You clearly know more about this than myself. When I read about "Mathematical Alphanumeric Symbols" I keep seeing references not to be used as "prose text". There is good reason for this as they look like normal text with a font style applied but they are not the same. However it seems to me this very reason may be its very value, at least in tiddlywiki, The tag 

𝓵𝓲𝓼𝓽 is different to the tag list 

macros can be written with the name 𝓵𝓲𝓼𝓽 and more.

We often talk about semantics and and using plan "English" language for tiddlers, macros, fields etc... 

Yes there are issues with the front end user accessing these without knowledge of these different character set. But when developing a tiddlywiki it could have some real advantages.

For example I could define tiddlers for tags and fields.

For example I could code a method to define tag tiddlers with the equivalent in a different character set. I can have "same name" multiple times, each performing a different purpose. Once created they can be applied from a list, although searched only if you can copy the alternate character text. 

I have followed the various leads shared with me but I am yet to find a way to exchange current alphanumeric's on my keyboard with those from the other mathematical alphanumeric sets, with a setting, so I can simply type as if is was standard. Upper and lower case! 26x2+10numerals or 62 alphanumerics per set.

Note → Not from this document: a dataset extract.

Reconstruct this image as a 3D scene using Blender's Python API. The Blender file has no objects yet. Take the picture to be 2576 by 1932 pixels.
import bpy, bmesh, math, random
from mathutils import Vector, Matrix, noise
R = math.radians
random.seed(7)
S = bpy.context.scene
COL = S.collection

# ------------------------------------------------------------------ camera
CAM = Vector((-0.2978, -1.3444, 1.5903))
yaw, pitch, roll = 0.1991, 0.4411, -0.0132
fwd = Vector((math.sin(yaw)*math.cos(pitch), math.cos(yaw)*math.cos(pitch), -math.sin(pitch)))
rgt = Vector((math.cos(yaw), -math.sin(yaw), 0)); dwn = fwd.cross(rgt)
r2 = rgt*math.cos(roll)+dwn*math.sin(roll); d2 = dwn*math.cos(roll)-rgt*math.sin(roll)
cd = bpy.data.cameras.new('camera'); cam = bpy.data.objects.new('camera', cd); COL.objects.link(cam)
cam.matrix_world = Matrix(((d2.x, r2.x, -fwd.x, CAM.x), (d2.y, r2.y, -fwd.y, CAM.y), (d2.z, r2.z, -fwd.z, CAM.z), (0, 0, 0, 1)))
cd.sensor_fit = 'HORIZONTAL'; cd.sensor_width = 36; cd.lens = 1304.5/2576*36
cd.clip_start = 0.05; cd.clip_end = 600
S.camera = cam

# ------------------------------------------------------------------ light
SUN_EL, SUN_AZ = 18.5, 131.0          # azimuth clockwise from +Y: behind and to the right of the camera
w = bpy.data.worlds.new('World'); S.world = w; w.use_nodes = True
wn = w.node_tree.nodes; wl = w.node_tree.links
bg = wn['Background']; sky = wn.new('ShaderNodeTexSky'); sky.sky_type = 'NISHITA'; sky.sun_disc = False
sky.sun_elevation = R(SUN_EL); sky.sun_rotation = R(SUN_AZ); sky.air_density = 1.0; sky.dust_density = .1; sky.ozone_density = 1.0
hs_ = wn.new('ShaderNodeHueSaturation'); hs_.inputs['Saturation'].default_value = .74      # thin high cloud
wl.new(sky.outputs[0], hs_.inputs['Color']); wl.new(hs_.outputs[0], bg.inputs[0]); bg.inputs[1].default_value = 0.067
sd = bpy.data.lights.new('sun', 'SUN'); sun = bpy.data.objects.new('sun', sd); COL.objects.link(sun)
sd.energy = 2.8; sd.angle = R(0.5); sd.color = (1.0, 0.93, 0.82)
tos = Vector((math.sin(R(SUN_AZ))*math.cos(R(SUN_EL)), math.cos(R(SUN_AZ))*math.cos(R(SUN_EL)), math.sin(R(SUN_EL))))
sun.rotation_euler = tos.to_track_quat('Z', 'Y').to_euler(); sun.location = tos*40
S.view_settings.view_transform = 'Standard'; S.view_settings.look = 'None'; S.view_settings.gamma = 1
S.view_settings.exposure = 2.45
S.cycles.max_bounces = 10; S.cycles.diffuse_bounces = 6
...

Yes some of these solutions provide a path to this outcome by allowing new mappings however, that is a lot of work that could have being automated in a given solution. There are multiple sets of alphanumerics so this will take a lot of time if I can't find such a specific solution. I would have thought this had being done before, or am I at the bleeding edge?

I will test it in a wider set of circumstances but they are resolving in Chrome and Firefox without alteration. Although it is true depending how I design it may not matter to end users if such fonts are only used behind the scenes.